No me gusta que las cosas de mi infancia se hayan encogido.
Porque no es que yo crecí, no, no, no.
No me vengan con esas extrapolaciones matemáticas que dicen que es porque en tu memoria quedó la referencia de tamaño de los objetos respecto a tu cuerpo infantil de hace (ay mi madre) 25/30 años atrás. No es eso.
Las cosas se encogieron, se tomaron la vieja pastilla de chiquitolina del Chapulín y se hicieron chiquitas.

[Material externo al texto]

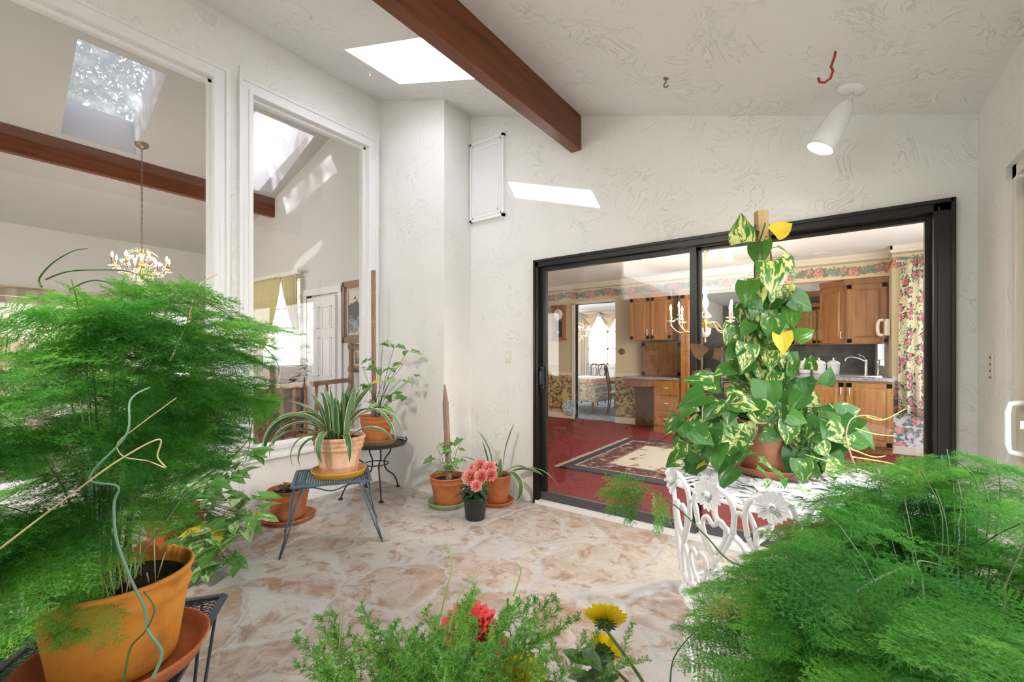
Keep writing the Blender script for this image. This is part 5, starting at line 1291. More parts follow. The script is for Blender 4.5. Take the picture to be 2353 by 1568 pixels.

Porque esa higuera que me raspaba las manos y me pelaba las rodillas era gigantesca y siempre usaba un banquito para poder llegar a la primera rama. Y el poste que sostenía el alambre de colgar la ropa era altísimo. Es más, ese gallinero no es el mismo que tenía mi abuelo cuando yo iba a su casa a comer puchero. No, cómo va a ser ESE el gallinero enoooorme lleno de gallinas coloradas que me picoteaban las zapatillas cuando entrabamos a ponerles maíz. Es imposible, si yo podía caminar parada derechita ahí adentro. Y hasta podía correr, como cuando el gallo verde me asustó y me quizo pelear.
No má, esta no es la casa del abuelo, así que si querés vendela tranquila.
Eso sí, dejame un ratito acá. Sí, sí, acá nomás. Es que quiero sentir la sombra del almendro por última vez.